Despite collaborating more frequently with Hans Zimmer in the decade leading up to Horner’s death, Howard admits, ‘I really miss James, and I was always, always, in the back of my mind assuming we’d work together again. In fact, I had a great lunch with him a couple of months before he died, and it was terrific to reconnect with him. It wasn’t about a particular project . . . he was very busy, working on a lot of different movies, but he had really fallen in love with flying. People don’t realise what an avid hobbyist James was. He could make radio-controlled helicopters from scratch and fly them! He had really fallen in love with flying, and that crash was devastating for me but I knew from our last conversation that he was doing something that he truly loved.’
Back to Cameron and Horner for their third and final collaboration. If anyone thought they might sit back and rest on their laurels after Titanic, or go for something on a smaller scale, they were much mistaken. Cameron had actually written a treatment for Avatar in 1994, with plans to start making it after Titanic, but the intended 1999 release came and went because, according to the director, the technology wasn’t developed enough. He was willing to wait another decade to ensure his vision of the planet Pandora and its blue natives, the Na’vi, was realised to its fullest potential – and, yet again, the risk paid off. Not only was the film praised for its groundbreaking visual effects, but from an estimated budget of over $300 million, it went on to earn more than $2 billion worldwide.
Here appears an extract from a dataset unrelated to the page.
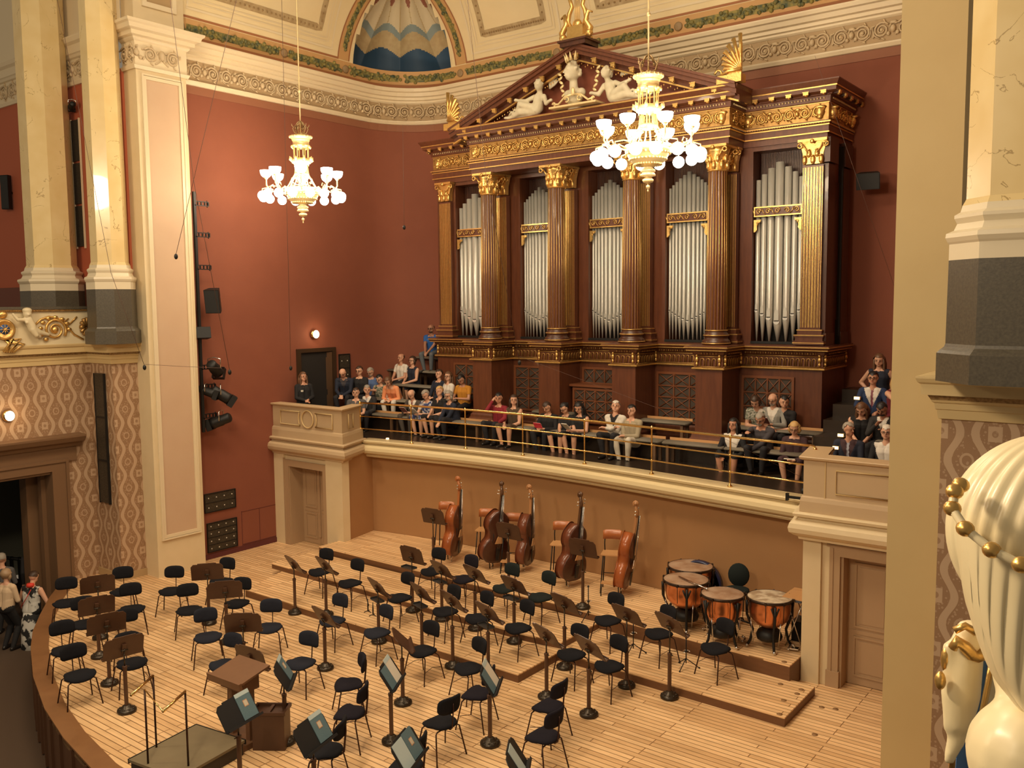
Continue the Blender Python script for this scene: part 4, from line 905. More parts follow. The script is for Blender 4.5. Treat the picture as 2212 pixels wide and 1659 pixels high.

The composer spent over two years scoring Avatar and, unusually for him, considering his work rate in the 1980s and 1990s, he didn’t take on any other projects during this time. When asked about the long gestation period for both film and score, the composer said that Cameron ‘wanted a big commitment. He ended up not dealing with music for quite a while, but the whole brief for me was that it had to be emotional but the music had to be of a sound world that transcended stuff I’d done before [and] had
to match the brilliance of his visuals.’
For the director, it was a no-brainer to recruit Horner for the project because ‘we had established a good working rapport, and I think that’s really the most important thing. It’s like having a tango partner – you’ve got to have absolute trust.’ The composer completely understood, and could cope with, the pressures facing him: ‘I couldn’t be even a millimetre less. I had to be right where his visuals were, if not better.’ Horner might have even enjoyed being pushed to his creative limits, knowing by this time that that’s what the director would expect from him. He worked with an ethnomusologist and recorded sections with a chorus singing the constructed Na’vi language. In fact, he described the music as two scores merged into one, as the Na’vi music combines with a more human, or traditional, sound world – and that took a lot of preparation: ‘I wanted the music to be as stunning sonically as the visuals were, and I couldn’t get away with just playing it on the piano, I had to mock it all up and that takes time.’ Sara Horner remembers that, during this process, her husband ‘would record and then they would make something else, and there were constant changes because at that point it’s much more process-oriented. There were mock-ups being made every day, and then Jim listens to them and comments on them so he could participate much more in the process, and they were both perfectionists, so James was just exhausted!’